On December 15, 2010, the plaintiff filed a second amended complaint, which removed Comtech as a defendant, added allegations related to the current pending merger and to the Veritas Fund, and added a claim for attorneys' fees. On December 23, 2010, after we filed our preliminary proxy statement relating to a special meeting in connection with the approval of the current pending merger, the plaintiff filed a third amended complaint, adding allegations related to the disclosures in the preliminary proxy statement. The third amended complaint seeks, among other things, class action certification and monetary relief.

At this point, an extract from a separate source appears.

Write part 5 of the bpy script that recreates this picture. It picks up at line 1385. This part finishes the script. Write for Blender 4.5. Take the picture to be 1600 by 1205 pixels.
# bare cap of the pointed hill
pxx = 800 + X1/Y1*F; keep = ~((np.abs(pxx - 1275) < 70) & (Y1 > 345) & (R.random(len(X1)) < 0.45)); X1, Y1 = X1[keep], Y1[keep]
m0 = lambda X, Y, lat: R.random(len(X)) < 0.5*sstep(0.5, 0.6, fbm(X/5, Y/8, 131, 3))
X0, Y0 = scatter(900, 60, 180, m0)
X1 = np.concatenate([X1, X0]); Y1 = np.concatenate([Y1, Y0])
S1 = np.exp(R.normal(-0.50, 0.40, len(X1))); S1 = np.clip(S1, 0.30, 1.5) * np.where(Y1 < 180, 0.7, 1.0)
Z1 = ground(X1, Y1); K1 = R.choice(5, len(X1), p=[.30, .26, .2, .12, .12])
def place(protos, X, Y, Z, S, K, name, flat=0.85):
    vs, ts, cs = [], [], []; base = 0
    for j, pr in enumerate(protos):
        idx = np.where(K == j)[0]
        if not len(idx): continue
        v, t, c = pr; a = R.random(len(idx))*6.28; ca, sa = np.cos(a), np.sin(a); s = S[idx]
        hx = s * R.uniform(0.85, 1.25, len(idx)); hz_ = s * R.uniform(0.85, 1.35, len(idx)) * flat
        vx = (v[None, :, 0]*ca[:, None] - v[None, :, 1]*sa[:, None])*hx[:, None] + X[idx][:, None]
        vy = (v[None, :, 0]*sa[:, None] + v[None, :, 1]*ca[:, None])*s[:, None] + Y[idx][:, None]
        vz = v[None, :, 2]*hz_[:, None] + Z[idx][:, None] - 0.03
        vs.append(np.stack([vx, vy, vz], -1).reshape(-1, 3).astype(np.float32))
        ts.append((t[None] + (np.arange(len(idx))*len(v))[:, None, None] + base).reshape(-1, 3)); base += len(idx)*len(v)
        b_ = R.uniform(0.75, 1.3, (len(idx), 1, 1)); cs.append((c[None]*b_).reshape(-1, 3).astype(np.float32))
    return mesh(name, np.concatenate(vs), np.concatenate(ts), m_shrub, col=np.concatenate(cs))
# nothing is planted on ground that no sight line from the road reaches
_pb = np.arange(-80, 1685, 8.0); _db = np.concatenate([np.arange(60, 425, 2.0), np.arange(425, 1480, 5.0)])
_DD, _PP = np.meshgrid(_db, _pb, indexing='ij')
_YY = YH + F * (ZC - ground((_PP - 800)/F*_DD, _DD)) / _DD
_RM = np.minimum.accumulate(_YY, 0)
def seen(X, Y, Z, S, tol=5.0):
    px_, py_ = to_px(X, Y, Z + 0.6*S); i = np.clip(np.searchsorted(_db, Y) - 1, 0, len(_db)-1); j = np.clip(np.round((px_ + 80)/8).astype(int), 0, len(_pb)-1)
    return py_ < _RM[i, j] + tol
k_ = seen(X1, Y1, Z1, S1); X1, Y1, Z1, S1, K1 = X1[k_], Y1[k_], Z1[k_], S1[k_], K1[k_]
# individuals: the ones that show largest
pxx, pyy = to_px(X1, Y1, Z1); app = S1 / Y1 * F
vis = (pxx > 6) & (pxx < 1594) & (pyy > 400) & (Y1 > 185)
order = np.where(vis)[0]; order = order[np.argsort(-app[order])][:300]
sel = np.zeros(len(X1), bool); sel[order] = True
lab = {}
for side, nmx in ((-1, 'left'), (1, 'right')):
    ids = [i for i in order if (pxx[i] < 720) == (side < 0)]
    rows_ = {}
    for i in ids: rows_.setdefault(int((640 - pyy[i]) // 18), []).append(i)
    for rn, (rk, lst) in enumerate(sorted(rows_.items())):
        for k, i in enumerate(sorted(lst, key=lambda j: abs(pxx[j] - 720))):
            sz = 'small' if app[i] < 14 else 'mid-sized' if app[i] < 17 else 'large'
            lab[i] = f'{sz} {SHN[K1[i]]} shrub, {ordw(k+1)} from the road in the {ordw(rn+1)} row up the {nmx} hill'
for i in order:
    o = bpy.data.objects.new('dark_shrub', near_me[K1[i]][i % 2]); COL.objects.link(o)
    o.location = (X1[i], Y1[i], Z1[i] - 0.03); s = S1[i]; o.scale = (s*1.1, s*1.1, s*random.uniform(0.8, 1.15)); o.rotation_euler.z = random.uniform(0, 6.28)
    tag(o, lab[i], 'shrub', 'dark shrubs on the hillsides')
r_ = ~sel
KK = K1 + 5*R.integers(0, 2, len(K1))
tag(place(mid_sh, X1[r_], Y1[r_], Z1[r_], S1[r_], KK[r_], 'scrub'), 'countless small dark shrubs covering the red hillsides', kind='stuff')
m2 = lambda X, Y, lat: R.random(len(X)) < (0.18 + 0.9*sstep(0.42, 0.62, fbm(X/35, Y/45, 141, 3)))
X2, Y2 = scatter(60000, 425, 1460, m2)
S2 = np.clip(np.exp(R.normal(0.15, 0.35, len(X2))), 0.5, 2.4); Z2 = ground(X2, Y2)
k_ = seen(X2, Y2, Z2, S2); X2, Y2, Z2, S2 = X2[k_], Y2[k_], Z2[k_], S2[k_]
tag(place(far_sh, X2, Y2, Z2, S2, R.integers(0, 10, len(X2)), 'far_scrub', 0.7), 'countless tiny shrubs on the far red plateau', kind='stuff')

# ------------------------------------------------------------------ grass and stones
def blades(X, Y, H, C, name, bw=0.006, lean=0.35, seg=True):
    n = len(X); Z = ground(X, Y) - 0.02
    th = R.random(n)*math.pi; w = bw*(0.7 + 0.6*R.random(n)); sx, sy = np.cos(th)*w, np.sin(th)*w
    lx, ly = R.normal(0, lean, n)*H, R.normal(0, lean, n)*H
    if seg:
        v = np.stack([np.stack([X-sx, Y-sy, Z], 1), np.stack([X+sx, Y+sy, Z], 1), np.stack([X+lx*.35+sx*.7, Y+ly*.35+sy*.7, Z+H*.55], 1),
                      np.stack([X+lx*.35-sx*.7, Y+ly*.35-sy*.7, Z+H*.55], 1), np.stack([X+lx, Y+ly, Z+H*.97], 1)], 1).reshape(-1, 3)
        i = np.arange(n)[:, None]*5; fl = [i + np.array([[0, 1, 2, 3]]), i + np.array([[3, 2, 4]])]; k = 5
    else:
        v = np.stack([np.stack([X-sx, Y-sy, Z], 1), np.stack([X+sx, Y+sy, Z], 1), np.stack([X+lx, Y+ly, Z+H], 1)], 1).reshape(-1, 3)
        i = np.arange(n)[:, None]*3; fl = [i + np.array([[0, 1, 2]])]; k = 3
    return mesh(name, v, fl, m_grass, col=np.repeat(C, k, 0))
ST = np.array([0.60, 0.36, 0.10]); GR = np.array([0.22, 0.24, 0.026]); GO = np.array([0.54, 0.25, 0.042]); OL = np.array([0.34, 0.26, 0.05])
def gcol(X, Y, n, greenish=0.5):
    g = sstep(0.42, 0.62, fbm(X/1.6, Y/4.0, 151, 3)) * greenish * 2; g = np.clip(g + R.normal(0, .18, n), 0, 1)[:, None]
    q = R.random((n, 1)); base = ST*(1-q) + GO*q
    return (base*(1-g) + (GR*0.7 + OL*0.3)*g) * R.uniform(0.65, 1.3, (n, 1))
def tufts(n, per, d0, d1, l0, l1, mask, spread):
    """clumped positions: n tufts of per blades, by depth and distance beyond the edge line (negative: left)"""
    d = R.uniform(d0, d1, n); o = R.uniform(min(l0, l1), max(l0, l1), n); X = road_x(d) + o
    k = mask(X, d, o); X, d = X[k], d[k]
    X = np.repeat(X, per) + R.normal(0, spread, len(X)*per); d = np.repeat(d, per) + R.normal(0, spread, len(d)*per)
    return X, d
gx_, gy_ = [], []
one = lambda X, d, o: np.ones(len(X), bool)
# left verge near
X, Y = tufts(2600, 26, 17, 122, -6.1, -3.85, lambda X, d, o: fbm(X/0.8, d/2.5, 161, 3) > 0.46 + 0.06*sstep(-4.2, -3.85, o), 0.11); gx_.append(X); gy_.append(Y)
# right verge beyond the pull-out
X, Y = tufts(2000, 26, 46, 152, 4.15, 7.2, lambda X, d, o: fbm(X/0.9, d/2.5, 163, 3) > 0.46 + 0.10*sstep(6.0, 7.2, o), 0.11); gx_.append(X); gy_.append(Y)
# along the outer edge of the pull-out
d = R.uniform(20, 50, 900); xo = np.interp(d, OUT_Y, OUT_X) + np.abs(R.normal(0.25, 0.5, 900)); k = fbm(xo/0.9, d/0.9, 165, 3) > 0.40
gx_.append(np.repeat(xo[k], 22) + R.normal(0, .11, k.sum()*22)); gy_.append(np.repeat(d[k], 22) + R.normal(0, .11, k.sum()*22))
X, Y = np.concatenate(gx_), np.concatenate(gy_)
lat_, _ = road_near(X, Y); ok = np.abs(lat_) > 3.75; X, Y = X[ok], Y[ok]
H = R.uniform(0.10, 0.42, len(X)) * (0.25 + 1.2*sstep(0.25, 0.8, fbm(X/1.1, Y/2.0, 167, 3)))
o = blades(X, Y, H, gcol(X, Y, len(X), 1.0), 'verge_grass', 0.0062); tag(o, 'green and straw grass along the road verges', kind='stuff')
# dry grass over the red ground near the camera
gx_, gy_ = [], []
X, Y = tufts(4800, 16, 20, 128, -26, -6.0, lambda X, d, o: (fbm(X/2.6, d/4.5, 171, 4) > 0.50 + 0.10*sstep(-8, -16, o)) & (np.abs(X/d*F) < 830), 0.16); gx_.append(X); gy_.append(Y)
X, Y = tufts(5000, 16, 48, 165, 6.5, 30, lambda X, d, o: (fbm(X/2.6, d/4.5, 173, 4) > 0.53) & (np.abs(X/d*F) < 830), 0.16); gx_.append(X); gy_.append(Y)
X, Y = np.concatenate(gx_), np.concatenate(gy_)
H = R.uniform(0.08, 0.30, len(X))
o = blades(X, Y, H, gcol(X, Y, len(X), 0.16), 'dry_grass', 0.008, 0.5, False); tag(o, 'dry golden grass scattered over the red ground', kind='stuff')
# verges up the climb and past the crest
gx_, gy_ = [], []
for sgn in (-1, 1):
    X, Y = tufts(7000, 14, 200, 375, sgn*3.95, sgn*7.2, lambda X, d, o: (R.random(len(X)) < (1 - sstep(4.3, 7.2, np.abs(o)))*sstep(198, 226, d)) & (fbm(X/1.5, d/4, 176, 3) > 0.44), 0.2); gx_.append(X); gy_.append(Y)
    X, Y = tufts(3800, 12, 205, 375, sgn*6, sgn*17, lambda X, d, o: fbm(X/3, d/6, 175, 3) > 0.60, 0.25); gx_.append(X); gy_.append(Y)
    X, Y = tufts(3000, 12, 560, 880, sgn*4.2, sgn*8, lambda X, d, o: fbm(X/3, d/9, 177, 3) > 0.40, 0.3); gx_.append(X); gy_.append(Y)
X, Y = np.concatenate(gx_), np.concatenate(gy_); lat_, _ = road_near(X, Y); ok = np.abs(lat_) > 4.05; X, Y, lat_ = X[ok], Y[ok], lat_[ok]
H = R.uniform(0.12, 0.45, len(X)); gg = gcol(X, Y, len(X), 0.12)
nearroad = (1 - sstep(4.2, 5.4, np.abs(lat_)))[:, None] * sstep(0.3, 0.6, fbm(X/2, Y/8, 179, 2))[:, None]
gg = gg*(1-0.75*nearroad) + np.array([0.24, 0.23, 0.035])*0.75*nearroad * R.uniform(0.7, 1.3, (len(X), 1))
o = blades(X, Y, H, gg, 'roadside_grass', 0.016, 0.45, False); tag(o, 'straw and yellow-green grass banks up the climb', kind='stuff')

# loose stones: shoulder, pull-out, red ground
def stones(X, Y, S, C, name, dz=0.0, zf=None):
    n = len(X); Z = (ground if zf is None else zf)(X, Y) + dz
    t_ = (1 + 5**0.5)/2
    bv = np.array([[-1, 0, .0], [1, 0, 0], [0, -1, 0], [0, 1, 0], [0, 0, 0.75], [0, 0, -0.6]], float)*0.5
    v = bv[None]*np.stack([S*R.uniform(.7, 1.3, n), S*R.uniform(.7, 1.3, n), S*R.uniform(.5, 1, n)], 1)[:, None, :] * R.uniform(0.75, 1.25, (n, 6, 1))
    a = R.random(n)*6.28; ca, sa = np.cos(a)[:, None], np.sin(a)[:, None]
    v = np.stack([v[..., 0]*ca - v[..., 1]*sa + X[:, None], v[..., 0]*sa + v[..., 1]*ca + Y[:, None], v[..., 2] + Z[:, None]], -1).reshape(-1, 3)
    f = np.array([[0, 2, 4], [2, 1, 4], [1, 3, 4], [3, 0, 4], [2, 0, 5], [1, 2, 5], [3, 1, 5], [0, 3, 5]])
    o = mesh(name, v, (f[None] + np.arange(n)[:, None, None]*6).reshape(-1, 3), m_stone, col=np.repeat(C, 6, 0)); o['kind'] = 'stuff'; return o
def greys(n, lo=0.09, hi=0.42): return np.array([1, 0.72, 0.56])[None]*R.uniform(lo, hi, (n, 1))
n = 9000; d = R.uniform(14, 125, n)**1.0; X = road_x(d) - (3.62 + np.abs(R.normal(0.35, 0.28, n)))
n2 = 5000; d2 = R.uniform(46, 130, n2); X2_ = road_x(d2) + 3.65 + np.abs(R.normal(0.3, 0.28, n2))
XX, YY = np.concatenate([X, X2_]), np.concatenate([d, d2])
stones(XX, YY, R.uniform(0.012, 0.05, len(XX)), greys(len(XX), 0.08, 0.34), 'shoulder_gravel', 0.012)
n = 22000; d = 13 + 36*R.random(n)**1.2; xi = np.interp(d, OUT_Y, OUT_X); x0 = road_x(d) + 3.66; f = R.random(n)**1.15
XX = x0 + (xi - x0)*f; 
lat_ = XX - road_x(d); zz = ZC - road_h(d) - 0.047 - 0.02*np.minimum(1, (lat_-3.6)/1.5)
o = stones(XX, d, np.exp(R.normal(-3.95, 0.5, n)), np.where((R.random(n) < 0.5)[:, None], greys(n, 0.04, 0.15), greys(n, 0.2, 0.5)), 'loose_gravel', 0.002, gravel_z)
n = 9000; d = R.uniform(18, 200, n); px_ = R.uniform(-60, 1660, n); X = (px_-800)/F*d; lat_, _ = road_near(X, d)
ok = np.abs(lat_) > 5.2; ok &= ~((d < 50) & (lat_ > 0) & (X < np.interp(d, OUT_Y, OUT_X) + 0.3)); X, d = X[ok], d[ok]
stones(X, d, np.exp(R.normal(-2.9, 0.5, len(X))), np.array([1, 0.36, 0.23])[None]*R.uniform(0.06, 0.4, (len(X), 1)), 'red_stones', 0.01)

We believe the action is without merit; however, to avoid the cost and uncertainty of litigation and to complete the proposed merger without delay, the defendants have entered into a Memorandum of Understanding concerning settlement. The settlement and any attorneys' fees award are subject to Court approval. Pursuant to the Memorandum of Understanding, among other things, the defendants will receive a release of claims and the plaintiff will dismiss the third amended complaint with prejudice in exchange for, among other agreements, our agreement to make certain additional disclosures concerning the current pending merger, which disclosures have been included in a definitive proxy statement we filed on January 11, 2011. The Memorandum of Understanding also provides that, upon Court approval and dismissal of the action, we, our insurers or our successor in interest will cause to be paid to the plaintiff’s counsel approximately $0.6 million in full settlement of any claim for attorneys' fees and all expenses. We expect $0.4 million of this payment to be borne by our insurance carrier.
For a discussion of risk factors, see “Part I. Item 1A. Risk Factors” in our Annual Report on Form 10-K for the year ended October 1, 2010. There have been no material changes from the risk factors disclosed in the “Risk Factors” section of our 2010 Form 10-K.